Given instruction → Repeat exactly the lines from the start of the entries below through the line containing "from mathutils import Vector, Matrix". Omit the rest.

Listed records →
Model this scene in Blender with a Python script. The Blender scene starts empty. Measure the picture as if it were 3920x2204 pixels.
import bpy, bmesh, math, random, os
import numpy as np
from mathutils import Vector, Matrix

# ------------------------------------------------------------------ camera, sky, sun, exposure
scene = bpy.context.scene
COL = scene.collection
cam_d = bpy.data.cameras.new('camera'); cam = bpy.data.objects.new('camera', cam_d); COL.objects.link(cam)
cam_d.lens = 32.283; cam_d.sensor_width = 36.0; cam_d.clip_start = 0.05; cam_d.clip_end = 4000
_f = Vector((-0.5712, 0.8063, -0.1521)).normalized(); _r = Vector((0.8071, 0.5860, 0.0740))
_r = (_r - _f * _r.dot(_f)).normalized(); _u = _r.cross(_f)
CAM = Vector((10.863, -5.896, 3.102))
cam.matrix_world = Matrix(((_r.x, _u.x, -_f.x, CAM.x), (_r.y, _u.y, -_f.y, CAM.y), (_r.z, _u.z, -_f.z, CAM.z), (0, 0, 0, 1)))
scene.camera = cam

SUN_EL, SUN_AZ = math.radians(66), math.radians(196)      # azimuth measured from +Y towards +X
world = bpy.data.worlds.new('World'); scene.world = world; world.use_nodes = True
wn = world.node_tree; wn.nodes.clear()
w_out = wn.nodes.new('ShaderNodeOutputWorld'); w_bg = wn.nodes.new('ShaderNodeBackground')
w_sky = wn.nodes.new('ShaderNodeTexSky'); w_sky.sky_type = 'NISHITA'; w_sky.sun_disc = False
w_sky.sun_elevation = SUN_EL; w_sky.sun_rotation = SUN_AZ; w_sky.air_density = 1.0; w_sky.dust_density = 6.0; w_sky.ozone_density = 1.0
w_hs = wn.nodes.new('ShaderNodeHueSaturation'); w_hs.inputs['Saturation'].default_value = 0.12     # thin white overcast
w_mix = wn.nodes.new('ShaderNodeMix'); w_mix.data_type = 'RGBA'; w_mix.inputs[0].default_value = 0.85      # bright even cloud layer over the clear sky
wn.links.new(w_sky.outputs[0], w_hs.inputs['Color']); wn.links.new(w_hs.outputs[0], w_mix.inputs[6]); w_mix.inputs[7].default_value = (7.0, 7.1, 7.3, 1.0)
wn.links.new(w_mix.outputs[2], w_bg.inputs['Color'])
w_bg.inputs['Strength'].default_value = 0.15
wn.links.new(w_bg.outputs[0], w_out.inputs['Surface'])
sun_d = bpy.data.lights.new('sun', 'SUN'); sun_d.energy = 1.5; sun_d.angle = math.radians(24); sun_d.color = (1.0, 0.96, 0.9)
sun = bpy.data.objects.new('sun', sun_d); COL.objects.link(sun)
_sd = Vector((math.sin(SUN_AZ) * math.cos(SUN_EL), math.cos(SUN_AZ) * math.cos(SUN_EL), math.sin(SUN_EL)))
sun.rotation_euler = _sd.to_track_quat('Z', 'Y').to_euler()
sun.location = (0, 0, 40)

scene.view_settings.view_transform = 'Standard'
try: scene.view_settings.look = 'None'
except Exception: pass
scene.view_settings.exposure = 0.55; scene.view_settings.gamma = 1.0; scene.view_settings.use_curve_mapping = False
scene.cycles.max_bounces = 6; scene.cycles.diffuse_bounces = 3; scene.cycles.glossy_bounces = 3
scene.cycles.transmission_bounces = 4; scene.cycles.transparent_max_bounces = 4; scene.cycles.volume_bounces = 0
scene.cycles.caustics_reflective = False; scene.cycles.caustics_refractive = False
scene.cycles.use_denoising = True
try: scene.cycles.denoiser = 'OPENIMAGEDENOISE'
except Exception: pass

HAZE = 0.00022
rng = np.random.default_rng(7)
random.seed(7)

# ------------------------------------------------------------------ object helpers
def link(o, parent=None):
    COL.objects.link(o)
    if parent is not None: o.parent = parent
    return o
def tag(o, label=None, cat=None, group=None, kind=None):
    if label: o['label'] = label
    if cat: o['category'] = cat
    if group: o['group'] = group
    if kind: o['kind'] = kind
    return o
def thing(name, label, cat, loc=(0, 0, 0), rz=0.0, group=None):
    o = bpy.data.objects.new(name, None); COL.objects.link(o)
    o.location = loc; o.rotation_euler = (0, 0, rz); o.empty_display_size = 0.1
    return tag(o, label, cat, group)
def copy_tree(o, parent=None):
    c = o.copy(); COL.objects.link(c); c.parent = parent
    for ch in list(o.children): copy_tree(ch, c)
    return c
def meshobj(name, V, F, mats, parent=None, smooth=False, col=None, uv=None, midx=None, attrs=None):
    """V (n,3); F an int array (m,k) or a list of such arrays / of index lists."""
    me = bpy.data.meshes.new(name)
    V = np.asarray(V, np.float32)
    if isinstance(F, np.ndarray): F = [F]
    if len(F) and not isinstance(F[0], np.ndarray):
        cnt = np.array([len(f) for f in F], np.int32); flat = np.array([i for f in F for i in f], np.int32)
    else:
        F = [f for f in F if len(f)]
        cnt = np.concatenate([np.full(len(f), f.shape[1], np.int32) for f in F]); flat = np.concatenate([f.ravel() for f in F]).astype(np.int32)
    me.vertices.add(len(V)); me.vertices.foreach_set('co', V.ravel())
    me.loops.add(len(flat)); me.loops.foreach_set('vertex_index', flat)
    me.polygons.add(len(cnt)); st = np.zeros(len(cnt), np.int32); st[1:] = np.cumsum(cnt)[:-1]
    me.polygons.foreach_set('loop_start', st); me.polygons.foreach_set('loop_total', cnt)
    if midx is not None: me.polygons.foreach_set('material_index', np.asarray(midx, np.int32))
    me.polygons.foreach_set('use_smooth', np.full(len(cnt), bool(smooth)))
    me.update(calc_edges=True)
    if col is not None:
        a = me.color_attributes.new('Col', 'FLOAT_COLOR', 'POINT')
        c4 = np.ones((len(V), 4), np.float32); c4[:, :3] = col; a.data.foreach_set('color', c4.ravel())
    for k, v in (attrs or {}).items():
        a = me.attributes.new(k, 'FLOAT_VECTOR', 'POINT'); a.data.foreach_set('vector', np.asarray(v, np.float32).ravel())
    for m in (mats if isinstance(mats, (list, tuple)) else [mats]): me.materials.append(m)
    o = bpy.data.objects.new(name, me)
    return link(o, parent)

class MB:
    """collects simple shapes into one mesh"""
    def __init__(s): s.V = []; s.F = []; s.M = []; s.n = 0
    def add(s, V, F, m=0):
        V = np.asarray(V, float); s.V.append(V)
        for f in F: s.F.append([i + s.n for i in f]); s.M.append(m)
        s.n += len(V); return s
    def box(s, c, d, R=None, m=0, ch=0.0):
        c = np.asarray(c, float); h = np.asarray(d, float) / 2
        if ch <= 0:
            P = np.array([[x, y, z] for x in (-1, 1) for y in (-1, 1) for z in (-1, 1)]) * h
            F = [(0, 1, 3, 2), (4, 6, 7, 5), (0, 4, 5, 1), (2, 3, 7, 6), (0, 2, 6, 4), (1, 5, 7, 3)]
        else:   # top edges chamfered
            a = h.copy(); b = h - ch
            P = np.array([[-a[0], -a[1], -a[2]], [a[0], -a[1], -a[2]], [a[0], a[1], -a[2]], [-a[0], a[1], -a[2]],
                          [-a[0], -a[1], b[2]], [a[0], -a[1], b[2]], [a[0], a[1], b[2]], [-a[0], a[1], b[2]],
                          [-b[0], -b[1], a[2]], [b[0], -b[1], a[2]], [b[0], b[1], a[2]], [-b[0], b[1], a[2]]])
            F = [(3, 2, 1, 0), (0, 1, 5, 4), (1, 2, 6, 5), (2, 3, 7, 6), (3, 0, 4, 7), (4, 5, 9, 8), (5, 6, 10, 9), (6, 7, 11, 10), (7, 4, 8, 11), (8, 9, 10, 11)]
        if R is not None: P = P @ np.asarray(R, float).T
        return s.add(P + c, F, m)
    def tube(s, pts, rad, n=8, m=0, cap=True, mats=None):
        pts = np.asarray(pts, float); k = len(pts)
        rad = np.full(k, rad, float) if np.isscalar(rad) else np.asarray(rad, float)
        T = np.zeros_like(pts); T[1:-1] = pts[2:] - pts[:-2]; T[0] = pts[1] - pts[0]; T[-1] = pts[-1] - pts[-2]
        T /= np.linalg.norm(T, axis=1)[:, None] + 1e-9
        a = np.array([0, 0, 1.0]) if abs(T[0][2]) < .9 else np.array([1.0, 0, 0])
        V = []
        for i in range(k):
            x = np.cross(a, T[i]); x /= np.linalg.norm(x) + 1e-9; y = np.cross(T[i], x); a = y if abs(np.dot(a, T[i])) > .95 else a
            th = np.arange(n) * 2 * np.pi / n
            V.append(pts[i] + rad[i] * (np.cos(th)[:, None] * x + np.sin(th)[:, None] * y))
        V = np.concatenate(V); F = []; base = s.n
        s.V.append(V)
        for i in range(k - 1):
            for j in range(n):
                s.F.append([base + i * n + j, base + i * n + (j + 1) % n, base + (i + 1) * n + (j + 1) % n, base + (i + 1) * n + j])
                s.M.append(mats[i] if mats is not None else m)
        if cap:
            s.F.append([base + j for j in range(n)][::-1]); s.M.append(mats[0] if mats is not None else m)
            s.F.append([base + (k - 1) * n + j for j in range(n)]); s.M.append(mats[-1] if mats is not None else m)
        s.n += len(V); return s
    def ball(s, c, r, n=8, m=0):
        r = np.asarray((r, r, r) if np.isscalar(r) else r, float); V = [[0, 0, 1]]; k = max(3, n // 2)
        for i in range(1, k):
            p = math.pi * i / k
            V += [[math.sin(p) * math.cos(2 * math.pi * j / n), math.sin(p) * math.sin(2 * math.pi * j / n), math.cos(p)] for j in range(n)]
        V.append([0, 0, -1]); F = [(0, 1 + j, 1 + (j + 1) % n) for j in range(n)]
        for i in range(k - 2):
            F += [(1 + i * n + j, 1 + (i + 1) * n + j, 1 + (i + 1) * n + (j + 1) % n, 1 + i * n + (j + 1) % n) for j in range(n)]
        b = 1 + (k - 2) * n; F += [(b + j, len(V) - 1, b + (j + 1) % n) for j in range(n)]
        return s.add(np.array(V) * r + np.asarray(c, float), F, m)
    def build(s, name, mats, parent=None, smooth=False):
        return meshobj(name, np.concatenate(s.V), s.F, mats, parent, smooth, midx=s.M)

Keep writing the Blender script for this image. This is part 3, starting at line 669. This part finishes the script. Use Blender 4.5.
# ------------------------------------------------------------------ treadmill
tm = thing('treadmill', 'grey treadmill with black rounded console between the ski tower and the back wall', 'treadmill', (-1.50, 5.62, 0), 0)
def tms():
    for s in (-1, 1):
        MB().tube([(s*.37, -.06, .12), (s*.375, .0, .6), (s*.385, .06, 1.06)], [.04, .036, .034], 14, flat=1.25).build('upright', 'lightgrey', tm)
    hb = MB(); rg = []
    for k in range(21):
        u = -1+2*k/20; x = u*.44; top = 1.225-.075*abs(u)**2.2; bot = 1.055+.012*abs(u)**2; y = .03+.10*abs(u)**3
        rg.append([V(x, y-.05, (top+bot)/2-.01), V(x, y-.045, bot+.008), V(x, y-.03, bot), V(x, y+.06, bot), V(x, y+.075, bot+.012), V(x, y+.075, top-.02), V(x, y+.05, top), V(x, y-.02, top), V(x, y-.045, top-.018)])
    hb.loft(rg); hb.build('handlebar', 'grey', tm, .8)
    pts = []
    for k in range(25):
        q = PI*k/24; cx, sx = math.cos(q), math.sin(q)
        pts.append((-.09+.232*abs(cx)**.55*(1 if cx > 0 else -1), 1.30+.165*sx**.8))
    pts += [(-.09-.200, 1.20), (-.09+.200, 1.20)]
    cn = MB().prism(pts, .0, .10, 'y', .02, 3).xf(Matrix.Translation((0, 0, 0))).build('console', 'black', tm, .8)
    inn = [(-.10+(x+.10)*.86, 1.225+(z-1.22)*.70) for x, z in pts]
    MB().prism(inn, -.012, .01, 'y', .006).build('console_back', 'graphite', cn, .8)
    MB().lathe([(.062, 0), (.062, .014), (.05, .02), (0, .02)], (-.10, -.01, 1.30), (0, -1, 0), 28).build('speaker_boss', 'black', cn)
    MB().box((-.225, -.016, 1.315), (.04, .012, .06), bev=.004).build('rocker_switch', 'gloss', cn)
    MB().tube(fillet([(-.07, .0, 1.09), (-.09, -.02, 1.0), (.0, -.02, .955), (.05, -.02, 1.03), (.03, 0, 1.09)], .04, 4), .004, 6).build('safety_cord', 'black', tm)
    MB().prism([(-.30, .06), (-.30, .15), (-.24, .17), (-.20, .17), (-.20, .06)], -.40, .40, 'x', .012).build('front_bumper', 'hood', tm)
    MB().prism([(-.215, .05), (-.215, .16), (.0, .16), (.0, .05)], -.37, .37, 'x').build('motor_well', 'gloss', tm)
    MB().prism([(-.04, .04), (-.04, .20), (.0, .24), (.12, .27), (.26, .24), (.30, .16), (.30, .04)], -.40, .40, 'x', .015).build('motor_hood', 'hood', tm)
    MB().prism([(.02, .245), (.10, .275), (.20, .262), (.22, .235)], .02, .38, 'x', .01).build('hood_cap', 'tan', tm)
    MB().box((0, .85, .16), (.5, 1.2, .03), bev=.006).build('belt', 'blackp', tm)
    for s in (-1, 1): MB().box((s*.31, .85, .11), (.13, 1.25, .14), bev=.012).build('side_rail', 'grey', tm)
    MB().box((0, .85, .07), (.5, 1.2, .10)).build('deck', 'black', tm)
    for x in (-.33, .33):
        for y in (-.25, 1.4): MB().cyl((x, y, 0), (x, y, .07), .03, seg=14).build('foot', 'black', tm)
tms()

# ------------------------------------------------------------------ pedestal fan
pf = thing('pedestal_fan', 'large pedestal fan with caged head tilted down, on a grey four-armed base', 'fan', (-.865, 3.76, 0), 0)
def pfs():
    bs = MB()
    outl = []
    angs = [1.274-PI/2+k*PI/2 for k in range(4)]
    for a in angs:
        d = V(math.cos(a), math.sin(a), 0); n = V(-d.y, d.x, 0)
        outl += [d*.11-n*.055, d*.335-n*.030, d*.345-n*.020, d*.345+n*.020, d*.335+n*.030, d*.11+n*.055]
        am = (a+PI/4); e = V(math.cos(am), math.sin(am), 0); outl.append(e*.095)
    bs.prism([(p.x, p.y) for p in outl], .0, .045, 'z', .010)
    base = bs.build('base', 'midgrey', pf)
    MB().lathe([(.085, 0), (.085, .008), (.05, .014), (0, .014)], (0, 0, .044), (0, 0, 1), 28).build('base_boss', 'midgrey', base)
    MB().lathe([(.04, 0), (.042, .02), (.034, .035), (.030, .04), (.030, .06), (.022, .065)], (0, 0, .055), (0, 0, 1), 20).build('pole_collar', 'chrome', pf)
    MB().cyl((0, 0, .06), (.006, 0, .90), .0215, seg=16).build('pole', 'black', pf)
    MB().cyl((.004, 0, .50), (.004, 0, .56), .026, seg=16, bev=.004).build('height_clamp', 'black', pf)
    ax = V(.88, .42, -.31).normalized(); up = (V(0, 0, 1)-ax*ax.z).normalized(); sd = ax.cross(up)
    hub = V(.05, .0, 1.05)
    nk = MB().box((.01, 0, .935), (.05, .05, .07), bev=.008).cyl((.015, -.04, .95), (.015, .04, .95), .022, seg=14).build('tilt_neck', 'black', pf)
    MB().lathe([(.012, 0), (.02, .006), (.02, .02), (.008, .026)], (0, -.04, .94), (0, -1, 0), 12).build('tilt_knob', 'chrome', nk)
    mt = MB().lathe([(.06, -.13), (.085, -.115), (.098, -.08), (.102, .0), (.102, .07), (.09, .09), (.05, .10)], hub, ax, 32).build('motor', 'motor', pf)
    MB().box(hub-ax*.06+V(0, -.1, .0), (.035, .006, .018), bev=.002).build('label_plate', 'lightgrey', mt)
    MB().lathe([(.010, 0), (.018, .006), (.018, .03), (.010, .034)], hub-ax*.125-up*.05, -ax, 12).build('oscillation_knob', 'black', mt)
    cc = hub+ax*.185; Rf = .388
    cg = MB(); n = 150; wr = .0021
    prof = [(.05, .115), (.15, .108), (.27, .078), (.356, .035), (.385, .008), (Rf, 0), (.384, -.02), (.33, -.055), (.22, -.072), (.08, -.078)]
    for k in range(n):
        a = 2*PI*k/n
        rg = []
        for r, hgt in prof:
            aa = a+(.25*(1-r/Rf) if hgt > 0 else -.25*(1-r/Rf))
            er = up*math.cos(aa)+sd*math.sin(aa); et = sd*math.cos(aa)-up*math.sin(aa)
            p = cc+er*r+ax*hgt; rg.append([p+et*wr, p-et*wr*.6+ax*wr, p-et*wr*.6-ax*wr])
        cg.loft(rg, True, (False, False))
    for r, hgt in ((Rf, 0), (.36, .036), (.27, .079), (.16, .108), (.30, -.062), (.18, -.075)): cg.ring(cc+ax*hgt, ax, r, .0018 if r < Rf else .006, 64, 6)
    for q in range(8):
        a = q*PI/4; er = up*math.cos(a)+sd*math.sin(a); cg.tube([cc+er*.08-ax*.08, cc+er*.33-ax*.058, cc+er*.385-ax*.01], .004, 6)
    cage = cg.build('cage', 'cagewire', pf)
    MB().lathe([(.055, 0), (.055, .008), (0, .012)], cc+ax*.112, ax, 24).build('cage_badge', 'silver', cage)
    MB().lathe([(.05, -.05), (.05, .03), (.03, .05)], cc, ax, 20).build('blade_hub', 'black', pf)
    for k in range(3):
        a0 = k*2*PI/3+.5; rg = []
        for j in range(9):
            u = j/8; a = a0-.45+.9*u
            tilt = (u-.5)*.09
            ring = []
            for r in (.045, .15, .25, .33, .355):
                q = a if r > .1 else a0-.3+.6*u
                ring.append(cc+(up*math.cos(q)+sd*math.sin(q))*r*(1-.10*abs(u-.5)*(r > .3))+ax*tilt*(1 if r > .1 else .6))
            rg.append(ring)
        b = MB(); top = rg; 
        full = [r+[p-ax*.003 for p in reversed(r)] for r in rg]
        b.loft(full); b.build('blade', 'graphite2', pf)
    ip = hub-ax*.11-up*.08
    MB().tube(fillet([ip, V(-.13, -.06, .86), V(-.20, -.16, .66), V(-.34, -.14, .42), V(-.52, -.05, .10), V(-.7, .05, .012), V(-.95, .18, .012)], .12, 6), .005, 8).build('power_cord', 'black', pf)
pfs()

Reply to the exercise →
Model this scene in Blender with a Python script. The Blender scene starts empty. Measure the picture as if it were 3920x2204 pixels.
import bpy, bmesh, math, random, os
import numpy as np
from mathutils import Vector, Matrix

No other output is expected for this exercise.